# EXERCISE DETAILS
Word for word, restate the lines from the start of the data below through the line containing "u_, v2 = uv(px, py, BT);".

....

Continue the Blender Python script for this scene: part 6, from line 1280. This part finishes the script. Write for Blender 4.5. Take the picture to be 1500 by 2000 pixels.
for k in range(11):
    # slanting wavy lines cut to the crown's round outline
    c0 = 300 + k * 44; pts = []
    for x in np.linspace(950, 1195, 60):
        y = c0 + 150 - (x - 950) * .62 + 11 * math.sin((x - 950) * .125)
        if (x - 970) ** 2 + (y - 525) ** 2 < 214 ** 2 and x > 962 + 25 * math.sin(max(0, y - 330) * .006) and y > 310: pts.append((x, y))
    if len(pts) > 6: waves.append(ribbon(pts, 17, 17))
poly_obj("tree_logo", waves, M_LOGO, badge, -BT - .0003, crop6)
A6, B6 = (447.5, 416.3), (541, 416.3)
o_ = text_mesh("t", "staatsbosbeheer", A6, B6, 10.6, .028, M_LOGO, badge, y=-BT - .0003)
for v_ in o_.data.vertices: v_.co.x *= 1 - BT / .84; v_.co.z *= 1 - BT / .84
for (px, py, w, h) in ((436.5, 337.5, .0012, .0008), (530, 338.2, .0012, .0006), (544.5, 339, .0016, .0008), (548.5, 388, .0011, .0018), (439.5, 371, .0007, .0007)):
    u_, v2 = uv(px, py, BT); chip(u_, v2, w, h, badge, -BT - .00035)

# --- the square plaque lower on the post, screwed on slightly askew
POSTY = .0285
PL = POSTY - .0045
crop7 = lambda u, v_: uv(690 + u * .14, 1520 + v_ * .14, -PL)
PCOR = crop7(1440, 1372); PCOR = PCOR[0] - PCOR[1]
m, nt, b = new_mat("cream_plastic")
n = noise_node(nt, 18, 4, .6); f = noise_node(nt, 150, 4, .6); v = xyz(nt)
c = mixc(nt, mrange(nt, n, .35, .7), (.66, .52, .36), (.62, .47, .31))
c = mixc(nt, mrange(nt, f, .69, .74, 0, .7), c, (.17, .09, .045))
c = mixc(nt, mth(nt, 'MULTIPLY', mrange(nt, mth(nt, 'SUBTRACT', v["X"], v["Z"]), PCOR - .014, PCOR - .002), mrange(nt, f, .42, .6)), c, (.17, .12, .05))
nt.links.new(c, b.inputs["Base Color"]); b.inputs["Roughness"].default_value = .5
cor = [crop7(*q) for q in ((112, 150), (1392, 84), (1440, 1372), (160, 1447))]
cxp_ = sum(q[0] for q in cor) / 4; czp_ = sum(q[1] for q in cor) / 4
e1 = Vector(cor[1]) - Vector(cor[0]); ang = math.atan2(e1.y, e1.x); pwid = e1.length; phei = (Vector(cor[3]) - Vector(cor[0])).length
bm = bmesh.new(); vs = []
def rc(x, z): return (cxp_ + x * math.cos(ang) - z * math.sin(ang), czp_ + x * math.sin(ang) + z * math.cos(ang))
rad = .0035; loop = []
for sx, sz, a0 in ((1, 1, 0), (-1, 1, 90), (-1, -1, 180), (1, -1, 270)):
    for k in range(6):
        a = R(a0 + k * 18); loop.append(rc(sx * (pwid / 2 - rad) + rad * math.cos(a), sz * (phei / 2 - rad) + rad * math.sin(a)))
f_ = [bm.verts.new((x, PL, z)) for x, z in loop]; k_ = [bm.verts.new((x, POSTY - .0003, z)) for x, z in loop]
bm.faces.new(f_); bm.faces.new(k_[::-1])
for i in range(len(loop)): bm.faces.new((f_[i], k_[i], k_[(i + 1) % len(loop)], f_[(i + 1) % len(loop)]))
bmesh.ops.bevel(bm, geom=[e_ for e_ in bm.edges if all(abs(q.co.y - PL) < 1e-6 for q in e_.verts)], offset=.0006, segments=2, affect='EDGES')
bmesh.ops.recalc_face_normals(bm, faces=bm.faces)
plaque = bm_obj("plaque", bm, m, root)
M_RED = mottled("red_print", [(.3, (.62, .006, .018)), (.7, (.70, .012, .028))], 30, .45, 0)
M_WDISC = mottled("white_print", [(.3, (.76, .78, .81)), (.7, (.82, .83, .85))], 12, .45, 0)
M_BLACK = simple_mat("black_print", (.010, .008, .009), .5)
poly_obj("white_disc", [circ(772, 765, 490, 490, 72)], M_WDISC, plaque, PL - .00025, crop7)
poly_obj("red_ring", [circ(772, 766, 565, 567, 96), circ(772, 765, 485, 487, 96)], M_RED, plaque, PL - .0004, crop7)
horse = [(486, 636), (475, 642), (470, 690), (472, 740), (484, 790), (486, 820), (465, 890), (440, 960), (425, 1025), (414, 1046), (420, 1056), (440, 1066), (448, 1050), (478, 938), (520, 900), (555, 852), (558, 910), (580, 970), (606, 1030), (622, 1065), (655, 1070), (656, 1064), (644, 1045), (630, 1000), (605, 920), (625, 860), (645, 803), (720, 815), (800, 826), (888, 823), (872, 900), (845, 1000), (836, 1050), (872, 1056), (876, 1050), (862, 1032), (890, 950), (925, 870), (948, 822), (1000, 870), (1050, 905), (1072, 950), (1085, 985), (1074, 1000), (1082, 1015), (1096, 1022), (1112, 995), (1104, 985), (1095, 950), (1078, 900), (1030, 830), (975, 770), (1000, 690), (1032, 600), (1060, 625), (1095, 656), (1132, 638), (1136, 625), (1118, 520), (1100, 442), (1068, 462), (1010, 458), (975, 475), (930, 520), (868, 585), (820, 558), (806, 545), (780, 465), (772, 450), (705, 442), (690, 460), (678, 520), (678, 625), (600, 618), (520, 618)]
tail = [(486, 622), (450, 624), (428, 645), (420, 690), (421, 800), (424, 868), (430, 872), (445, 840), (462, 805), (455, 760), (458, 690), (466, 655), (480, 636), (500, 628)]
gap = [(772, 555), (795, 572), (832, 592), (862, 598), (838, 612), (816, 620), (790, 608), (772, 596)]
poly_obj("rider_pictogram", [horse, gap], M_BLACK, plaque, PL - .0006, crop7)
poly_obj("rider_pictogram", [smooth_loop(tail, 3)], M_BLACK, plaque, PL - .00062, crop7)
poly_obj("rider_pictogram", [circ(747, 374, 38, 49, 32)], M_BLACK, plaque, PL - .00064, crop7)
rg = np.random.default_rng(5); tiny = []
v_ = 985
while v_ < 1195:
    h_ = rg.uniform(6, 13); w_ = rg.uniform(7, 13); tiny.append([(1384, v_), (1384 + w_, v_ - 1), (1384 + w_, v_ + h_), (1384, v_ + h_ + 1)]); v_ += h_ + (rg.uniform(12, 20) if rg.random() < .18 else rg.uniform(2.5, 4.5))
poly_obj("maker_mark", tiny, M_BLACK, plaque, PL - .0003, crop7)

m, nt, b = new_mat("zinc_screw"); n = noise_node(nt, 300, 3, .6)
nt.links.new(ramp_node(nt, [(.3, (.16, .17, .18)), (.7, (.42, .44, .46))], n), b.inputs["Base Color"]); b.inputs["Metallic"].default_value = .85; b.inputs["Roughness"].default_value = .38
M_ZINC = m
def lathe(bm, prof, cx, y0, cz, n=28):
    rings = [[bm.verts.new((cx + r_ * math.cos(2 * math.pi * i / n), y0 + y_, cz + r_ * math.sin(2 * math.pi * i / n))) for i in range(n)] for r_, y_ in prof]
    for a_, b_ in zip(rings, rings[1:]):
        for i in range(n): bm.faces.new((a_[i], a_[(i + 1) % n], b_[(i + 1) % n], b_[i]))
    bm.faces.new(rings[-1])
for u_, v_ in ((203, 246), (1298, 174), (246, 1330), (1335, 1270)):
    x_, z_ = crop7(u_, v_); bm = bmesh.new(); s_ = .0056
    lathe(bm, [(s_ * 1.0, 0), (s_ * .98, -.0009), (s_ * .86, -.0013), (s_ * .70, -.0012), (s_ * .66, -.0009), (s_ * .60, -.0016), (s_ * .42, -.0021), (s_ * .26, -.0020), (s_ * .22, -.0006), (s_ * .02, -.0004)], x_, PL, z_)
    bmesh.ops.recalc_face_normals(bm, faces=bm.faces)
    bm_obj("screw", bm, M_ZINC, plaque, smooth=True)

....

# EXERCISE OUTPUT
Continue the Blender Python script for this scene: part 6, from line 1280. This part finishes the script. Write for Blender 4.5. Take the picture to be 1500 by 2000 pixels.
for k in range(11):
    # slanting wavy lines cut to the crown's round outline
    c0 = 300 + k * 44; pts = []
    for x in np.linspace(950, 1195, 60):
        y = c0 + 150 - (x - 950) * .62 + 11 * math.sin((x - 950) * .125)
        if (x - 970) ** 2 + (y - 525) ** 2 < 214 ** 2 and x > 962 + 25 * math.sin(max(0, y - 330) * .006) and y > 310: pts.append((x, y))
    if len(pts) > 6: waves.append(ribbon(pts, 17, 17))
poly_obj("tree_logo", waves, M_LOGO, badge, -BT - .0003, crop6)
A6, B6 = (447.5, 416.3), (541, 416.3)
o_ = text_mesh("t", "staatsbosbeheer", A6, B6, 10.6, .028, M_LOGO, badge, y=-BT - .0003)
for v_ in o_.data.vertices: v_.co.x *= 1 - BT / .84; v_.co.z *= 1 - BT / .84
for (px, py, w, h) in ((436.5, 337.5, .0012, .0008), (530, 338.2, .0012, .0006), (544.5, 339, .0016, .0008), (548.5, 388, .0011, .0018), (439.5, 371, .0007, .0007)):
    u_, v2 = uv(px, py, BT); chip(u_, v2, w, h, badge, -BT - .00035)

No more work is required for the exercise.